Prime Minister Shinzo Abe made a surprise visit to the war-related Yasukuni Shrine in Tokyo on Thursday, the first anniversary of his second stint as prime minister.

The visit worsens the odds of a summit with leaders of China and South Korea, countries that regard Yasukuni as a symbol of Japan’s wartime militarism. The visit also coincided with the late Chinese Chairman Mao Zedong’s 120 birthday.

Abe arrived at the shrine around 11:30 a.m. to pay his respects to the millions of war dead enshrined there. Class-A war criminals, most notably wartime Prime Minister Gen. Hideki Tojo, are also among those enshrined.

Inside the main building he bowed in a Shinto ceremony and made a donation out of his own pocket.

Abe is the first prime minister to visit Yasukuni since Junichiro Koizumi in 2006.

Facing reporters at the shrine, Abe repeatedly stressed that he was not there “to pay homage to war criminals,” as many have claimed, but rather to pray for peace.

“Some people criticize a visit to Yasukuni as something to pay homage to war criminals, an idea based on misunderstanding,” Abe said.

“I paid a visit to show (to the war dead) my determination to create an age where no one will ever suffer from tragedies of wars,” he added.

Yasukuni enshrines millions of Japanese soldiers who died for the state in modern wars. During the 1930s and ’40s, it served as a spiritual pillar for members of the military and their families. But it also enshrines 12 convicted Class-A war criminals and another two suspects who died in prison before their rulings were handed down at the postwar International Military Tribunal for the Far East, or Tokyo Tribunal.

Abe’s visit immediately drew harsh reactions from China and South Korea.

Chinese Ambassador to Japan Cheng Yonghua lodged a protest at the Foreign Ministry. Yonhap news agency quoted a South Korean government official as saying Abe’s visit will draw “huge diplomatic repercussions” from Seoul.

Experts warned Abe’s visit is likely to give more momentum to anti-Japan hard-liners in the leadership of China and South Korea.

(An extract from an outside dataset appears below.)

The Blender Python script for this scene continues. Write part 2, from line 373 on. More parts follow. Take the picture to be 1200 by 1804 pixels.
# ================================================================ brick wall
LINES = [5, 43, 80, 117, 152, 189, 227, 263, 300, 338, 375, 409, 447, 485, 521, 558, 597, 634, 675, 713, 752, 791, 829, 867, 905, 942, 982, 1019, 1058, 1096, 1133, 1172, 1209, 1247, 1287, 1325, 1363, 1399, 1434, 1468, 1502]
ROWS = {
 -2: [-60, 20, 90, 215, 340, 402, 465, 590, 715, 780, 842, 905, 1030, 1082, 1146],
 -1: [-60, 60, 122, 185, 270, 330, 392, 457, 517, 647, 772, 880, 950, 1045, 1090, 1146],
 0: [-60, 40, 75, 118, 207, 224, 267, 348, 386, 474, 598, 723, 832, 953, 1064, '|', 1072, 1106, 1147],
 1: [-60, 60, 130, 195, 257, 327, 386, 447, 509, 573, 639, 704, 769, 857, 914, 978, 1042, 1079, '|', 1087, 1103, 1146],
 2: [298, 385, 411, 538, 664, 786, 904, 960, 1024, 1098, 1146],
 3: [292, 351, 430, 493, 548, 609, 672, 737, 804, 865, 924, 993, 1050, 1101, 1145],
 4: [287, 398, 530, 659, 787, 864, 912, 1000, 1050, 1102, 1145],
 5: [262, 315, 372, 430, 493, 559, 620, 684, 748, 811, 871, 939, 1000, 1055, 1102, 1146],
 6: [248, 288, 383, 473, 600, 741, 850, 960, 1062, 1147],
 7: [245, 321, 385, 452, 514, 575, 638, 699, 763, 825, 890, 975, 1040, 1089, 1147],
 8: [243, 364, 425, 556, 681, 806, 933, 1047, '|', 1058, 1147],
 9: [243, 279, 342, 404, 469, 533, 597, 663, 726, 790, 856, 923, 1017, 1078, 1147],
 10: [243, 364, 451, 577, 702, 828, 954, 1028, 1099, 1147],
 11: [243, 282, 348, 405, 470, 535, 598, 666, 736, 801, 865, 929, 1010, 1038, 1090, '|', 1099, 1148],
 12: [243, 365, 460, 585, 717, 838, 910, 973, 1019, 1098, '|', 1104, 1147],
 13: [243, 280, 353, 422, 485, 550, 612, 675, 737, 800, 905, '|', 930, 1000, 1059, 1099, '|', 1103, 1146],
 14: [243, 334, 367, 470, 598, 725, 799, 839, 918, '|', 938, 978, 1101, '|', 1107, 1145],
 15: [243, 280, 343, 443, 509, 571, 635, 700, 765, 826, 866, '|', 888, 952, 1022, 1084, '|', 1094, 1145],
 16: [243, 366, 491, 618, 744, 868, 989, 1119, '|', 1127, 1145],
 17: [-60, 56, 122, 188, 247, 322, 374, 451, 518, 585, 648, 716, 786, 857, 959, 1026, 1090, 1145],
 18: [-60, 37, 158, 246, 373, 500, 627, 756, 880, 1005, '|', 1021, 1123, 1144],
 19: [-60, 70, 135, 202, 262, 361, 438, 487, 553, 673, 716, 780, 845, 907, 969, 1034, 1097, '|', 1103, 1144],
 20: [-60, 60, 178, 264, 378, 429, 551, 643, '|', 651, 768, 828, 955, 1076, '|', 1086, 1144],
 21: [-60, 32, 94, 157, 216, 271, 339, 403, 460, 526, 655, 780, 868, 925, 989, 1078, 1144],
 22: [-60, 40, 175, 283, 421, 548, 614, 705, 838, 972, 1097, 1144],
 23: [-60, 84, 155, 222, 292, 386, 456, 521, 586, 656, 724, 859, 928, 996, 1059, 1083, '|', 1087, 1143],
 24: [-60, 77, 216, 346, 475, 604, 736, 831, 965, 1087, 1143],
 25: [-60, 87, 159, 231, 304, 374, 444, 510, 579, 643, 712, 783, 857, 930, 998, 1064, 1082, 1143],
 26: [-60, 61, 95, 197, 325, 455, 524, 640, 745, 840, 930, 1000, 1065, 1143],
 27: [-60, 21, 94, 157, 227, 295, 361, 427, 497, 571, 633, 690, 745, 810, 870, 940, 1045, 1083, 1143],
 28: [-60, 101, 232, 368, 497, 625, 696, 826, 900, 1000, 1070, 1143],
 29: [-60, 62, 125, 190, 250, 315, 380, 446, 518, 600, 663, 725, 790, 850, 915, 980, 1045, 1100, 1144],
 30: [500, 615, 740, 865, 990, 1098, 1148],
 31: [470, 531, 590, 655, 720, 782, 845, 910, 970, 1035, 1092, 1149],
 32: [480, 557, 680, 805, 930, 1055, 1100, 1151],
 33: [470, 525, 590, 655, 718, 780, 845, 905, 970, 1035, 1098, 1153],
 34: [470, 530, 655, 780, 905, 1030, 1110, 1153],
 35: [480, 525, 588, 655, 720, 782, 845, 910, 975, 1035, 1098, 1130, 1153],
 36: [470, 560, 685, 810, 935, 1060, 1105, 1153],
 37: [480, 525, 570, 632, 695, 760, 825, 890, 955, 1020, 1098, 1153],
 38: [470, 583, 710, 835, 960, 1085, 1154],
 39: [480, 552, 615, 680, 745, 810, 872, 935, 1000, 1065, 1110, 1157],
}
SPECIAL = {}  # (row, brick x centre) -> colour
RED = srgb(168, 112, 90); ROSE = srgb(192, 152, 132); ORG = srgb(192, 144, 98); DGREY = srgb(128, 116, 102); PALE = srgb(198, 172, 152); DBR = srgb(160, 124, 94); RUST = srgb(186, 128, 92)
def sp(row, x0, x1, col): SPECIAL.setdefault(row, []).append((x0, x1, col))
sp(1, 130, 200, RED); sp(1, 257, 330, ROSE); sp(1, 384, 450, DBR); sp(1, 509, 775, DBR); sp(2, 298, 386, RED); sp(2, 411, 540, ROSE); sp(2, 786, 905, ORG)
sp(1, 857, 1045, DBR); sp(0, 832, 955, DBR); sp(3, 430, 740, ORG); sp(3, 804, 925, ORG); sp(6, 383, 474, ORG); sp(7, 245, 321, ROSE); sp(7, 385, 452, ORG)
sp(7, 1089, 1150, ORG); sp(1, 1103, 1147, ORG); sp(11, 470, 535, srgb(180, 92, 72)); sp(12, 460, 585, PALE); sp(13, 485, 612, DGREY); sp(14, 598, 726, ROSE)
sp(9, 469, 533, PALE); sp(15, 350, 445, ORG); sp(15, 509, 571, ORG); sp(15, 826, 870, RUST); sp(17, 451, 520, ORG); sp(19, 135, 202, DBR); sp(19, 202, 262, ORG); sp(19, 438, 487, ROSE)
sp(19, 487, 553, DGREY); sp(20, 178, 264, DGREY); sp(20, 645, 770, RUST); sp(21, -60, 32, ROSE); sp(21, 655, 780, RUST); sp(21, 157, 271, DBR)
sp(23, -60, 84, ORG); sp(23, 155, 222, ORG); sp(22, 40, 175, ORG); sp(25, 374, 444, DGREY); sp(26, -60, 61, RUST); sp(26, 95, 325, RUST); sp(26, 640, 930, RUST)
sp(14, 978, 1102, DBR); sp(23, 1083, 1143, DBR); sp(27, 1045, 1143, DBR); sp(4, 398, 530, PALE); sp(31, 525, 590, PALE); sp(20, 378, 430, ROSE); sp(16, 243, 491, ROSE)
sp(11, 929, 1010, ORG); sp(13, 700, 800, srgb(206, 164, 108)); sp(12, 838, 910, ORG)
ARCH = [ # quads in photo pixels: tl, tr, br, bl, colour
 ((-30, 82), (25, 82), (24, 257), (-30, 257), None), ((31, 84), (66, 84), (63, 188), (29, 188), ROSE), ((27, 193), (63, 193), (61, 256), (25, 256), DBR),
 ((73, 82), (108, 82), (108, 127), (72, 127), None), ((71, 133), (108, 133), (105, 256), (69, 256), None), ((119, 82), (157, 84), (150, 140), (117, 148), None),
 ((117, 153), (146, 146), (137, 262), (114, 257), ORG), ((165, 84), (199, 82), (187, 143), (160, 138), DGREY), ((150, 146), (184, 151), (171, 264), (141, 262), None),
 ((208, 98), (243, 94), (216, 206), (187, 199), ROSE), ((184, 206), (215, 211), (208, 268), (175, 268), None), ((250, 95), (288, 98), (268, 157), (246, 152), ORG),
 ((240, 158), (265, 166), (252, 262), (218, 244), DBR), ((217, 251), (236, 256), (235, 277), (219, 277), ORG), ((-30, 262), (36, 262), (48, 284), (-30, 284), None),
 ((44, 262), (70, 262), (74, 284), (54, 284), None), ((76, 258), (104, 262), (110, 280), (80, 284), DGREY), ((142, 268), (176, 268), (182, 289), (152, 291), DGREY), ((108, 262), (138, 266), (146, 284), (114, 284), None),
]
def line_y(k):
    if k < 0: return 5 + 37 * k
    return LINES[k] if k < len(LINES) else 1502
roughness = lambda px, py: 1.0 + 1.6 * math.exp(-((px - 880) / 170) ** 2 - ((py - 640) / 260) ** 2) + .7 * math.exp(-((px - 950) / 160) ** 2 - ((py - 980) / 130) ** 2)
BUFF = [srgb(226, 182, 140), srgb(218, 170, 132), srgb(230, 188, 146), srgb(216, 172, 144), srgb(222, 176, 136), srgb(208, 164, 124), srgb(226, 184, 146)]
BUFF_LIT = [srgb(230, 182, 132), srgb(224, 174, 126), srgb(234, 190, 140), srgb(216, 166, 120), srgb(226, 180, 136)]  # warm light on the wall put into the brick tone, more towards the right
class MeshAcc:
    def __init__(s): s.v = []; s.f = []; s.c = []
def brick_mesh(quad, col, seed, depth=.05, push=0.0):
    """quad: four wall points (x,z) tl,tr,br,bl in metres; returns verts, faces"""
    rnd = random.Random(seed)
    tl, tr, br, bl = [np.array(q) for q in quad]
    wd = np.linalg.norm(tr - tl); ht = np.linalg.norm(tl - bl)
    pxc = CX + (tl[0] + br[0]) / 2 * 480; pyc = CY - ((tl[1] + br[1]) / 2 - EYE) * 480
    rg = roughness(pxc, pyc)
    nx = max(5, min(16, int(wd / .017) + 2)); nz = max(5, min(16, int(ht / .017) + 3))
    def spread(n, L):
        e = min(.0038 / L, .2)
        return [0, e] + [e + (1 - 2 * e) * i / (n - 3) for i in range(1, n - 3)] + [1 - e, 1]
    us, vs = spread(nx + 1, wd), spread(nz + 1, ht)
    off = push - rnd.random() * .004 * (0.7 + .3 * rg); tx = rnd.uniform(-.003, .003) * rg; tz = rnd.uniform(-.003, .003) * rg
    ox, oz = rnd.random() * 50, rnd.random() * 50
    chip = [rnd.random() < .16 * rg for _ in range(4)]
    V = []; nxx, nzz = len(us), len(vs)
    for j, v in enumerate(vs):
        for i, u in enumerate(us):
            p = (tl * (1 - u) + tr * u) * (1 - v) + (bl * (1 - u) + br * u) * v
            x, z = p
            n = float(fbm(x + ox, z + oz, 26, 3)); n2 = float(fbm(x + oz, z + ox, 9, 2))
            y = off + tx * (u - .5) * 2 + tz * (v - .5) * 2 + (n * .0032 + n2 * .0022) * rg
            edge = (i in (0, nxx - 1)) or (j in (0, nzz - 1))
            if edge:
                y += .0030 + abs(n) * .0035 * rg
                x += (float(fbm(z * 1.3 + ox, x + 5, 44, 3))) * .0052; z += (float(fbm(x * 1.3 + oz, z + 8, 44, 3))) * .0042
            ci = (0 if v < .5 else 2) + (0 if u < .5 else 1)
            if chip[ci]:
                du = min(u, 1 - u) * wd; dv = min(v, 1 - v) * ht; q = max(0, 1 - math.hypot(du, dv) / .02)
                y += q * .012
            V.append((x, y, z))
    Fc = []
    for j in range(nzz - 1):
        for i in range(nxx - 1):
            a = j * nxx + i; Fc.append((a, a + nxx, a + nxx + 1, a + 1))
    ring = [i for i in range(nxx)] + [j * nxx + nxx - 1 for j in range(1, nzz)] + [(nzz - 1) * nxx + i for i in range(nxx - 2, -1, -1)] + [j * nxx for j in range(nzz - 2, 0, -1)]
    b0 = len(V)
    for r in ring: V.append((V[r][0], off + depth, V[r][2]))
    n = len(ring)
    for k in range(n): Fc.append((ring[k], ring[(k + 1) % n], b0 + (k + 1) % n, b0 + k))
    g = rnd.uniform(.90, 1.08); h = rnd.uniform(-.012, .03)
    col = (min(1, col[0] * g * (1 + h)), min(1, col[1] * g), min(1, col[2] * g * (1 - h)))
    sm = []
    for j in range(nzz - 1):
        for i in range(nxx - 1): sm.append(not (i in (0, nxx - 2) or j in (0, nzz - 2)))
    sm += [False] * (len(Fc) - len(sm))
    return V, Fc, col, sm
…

The two countries will now find it more difficult to strike any political compromises with Japan over territorial disputes, most prominently the Senkaku islets in the East China Sea, they said.

“Hard-liners are always looking for some reason (to urge top leaders) to be tougher against Japan. Now you can say Japan is no doubt leaning toward the right,” said Bonji Ohara, a research fellow at Tokyo Foundation.

Until this fall, Abe had offered to hold summits with his Chinese and South Korean counterparts, repeating that his door for dialogue was always open. Beijing and Seoul weren’t interested.

With little chance for a summit with China and South Korea anytime soon, “probably Abe could not wait any more,” Ohara said.

Tsuneo Watanabe, a senior fellow at the Tokyo Foundation, warned that Abe’s visit will also damage his reputation among political leaders in the United States and Europe and adversely affect Japan’s diplomacy as a whole.

“This will damage the national interests of Japan,” he said.

Abe appeared to be well aware of the political and diplomatic risks he was running. Facing reporters, a grim-faced Abe repeatedly stressed he had come to the shrine to pay his respects to the war dead, without political overtones.

“It is not my intention at all to hurt the feelings of the Chinese and Korean people,” Abe said.

But when asked to comment on the responsibilities borne by the enshrined wartime leaders, Abe offered no direct response.

“Based on our soul-searching over the past, we have protected basic human rights and built up the democracy and freedom of Japan after the war,” Abe said.

A conservative nationalist, Abe has dedicated most of his political energies to economic issues since his inauguration last December.

His relatively soft approach to China and South Korea has earned the ire of core nationalist supporters, who may now be appeased by the shrine visit.

During the campaign for the presidency of the Liberal Democratic Party in the fall of last year, Abe said, “it was extremely regrettable” that he could not go to Yasukuni during his first prime ministership from 2006 to 2007.

At a news conference later Thursday, Chief Cabinet Secretary Yoshihide Suga insisted Abe visited the shrine in a private capacity and should be allowed to enjoy freedom of religion.